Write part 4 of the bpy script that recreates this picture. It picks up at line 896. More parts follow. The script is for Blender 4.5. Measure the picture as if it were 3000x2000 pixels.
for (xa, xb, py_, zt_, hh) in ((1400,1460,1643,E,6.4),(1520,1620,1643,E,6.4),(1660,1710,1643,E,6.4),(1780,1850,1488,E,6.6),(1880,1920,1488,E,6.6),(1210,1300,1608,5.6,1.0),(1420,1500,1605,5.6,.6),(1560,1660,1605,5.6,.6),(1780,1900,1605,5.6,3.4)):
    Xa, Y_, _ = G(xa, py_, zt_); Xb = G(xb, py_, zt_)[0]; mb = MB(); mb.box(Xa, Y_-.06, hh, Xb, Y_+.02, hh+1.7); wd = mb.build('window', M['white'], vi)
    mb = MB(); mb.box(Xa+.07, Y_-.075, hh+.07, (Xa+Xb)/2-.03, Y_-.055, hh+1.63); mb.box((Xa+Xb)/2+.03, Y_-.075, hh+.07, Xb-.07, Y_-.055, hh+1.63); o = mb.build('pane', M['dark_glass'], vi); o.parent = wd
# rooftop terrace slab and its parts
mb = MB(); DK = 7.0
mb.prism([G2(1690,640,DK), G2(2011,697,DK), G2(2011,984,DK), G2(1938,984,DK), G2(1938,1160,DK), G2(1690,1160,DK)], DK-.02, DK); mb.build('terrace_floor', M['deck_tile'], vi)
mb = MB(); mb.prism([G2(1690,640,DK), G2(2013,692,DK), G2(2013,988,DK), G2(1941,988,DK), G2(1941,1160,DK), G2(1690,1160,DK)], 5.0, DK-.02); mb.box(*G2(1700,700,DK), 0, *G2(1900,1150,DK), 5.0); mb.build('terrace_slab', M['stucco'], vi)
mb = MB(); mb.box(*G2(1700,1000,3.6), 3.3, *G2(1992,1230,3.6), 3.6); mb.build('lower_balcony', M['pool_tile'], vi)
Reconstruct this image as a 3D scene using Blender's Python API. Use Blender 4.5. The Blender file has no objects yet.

====

● Prompt
Copy each line of the data above without altering a single character.

● Reply
Write part 4 of the bpy script that recreates this picture. It picks up at line 896. More parts follow. The script is for Blender 4.5. Measure the picture as if it were 3000x2000 pixels.
for (xa, xb, py_, zt_, hh) in ((1400,1460,1643,E,6.4),(1520,1620,1643,E,6.4),(1660,1710,1643,E,6.4),(1780,1850,1488,E,6.6),(1880,1920,1488,E,6.6),(1210,1300,1608,5.6,1.0),(1420,1500,1605,5.6,.6),(1560,1660,1605,5.6,.6),(1780,1900,1605,5.6,3.4)):
    Xa, Y_, _ = G(xa, py_, zt_); Xb = G(xb, py_, zt_)[0]; mb = MB(); mb.box(Xa, Y_-.06, hh, Xb, Y_+.02, hh+1.7); wd = mb.build('window', M['white'], vi)
    mb = MB(); mb.box(Xa+.07, Y_-.075, hh+.07, (Xa+Xb)/2-.03, Y_-.055, hh+1.63); mb.box((Xa+Xb)/2+.03, Y_-.075, hh+.07, Xb-.07, Y_-.055, hh+1.63); o = mb.build('pane', M['dark_glass'], vi); o.parent = wd
# rooftop terrace slab and its parts
mb = MB(); DK = 7.0
mb.prism([G2(1690,640,DK), G2(2011,697,DK), G2(2011,984,DK), G2(1938,984,DK), G2(1938,1160,DK), G2(1690,1160,DK)], DK-.02, DK); mb.build('terrace_floor', M['deck_tile'], vi)
mb = MB(); mb.prism([G2(1690,640,DK), G2(2013,692,DK), G2(2013,988,DK), G2(1941,988,DK), G2(1941,1160,DK), G2(1690,1160,DK)], 5.0, DK-.02); mb.box(*G2(1700,700,DK), 0, *G2(1900,1150,DK), 5.0); mb.build('terrace_slab', M['stucco'], vi)
mb = MB(); mb.box(*G2(1700,1000,3.6), 3.3, *G2(1992,1230,3.6), 3.6); mb.build('lower_balcony', M['pool_tile'], vi)
Reconstruct this image as a 3D scene using Blender's Python API. Use Blender 4.5. The Blender file has no objects yet.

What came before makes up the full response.